Matter 2: In 1997, Mr. Hunter was looking for a waterfront residence as a second home. In February 1997, Mr. Hunter entered into an agreement for the purchase of a waterfront home on Lake Leland in Jefferson County (Parcel 1). Subsequently, the sellers of Parcel 1 imposed an easement providing pedestrian access to the lake in favor of two nearby parcels (Parcels 2 and 3) owned by other members of the sellers’ family. When Mr. Hunter discovered this, he amended his agreement to purchase Parcel 1 so that it was contingent on the availability of Parcels 2 and 3 “at a reasonable price.” Subsequently, on behalf of PEI, Mr. Hunter signed agreements to purchase Parcels 2 and 3 for $15,000 per parcel. For each agreement PEI issued a $300 check as earnest money. Mr. Hunter thereafter learned that Parcel 2 contained the well that provided water to the house he was purchasing on Parcel 1.

The transactions simultaneously closed in June 1997, with PEI taking title to Parcels 2 and 3. Immediately thereafter Mr. Hunter signed a quitclaim deed for PEI transferring Parcel 2 to himself. Mr. Hunter paid $14,892.06 to close the purchase of Parcel 2, but he did not reimburse PEI for the $300 PEI had paid as earnest money.

Although, prior to the closing of the purchases, a PEI employee had voiced concerns about the PEI purchases, Mr. Hunter did not, prior to closing, consult with the PEI Board about the acquisitions, provide the Board with full disclosure regarding the material facts of the purchases, or obtain the prior written consent of the PEI Board.

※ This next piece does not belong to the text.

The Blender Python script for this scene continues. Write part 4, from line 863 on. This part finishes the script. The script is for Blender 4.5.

Matter 3: In 1998, an individual inquired into Mr. Hunter’s interest in purchasing a 15-acre parcel of property near Parcels 2 and 3. The prospective seller subsequently subdivided the 15-acre parcel into two 7.5-acre lots. Meanwhile, a PEI employee learned that Mr. Hunter intended to add to PEI’s land holding at Lake Leland and requested that Mr. Hunter schedule a board meeting to address the proposed purchase. Mr. Hunter declined to do so. The owner of the two lots offered to sell both for $85,000. Mr. Hunter had PEI purchase one of the lots for $50,000, while Mr. Hunter purchased the other for $35,000. A limited pre-sale appraisal that had been obtained by the seller indicated that both parcels had the same value, and a subsequent tax assessment valued the parcels identically. In purchasing the property and allocating the $50,000 purchase price to PEI, Mr. Hunter did not, prior to the closing of the purchase, fully disclose the material facts to the PEI Board, consult with the PEI Board, or obtain the PEI Board’s prior written consent.

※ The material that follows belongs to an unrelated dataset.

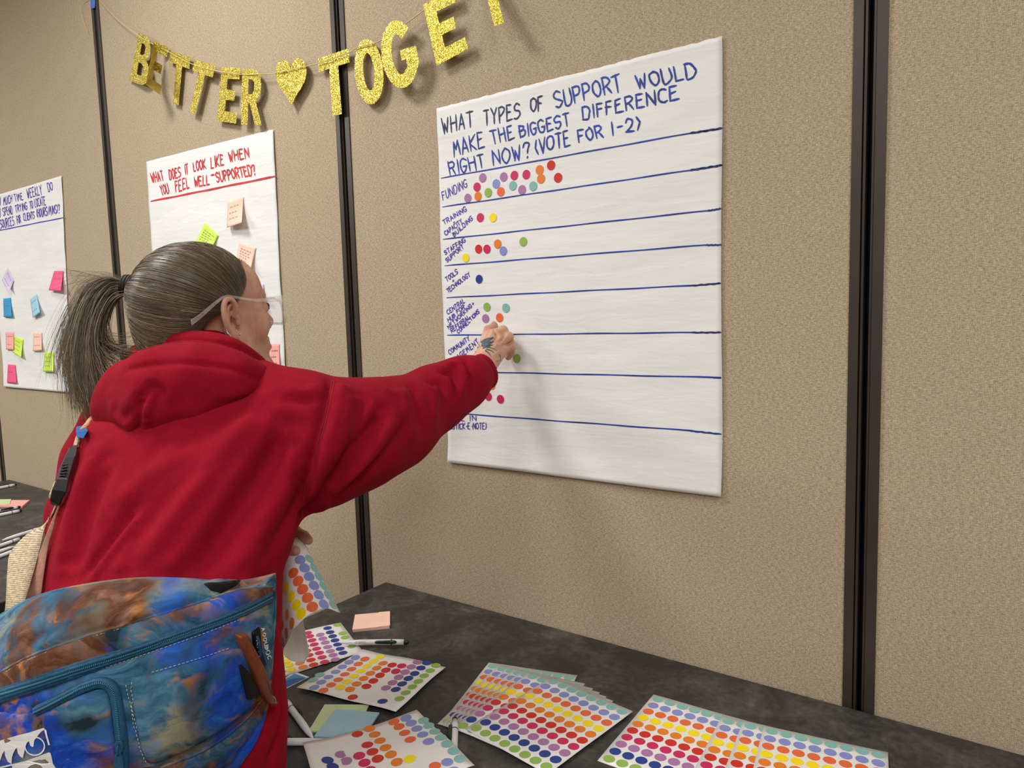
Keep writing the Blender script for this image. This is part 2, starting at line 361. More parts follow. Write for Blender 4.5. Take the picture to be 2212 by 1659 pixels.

Mr. Hunter’s conduct violated RPC 1.7(b), prohibiting a lawyer from representing a client if the representation may be materially limited by the lawyer’s own interests, unless the lawyer reasonably believes the representation will not be adversely affected and the client consents in writing after a full disclosure; and RPC 1.8(a), prohibiting a lawyer from entering into a business transaction with a client or knowingly acquiring an ownership, possessory, security, or other pecuniary interest adverse to a client unless the transaction and its terms are fair and reasonable and fully disclosed and transmitted in writing to the client, the client is given opportunity to seek the advice of independent counsel, and the client consents.

Linda B. Eide and Nancy Bickford Miller represented the Bar Association. Leland G. Ripley represented Mr. Hunter at the hearing, and Michael R. Caryl represented Mr. Hunter on appeal. Randolph I. Gordon was the hearing officer.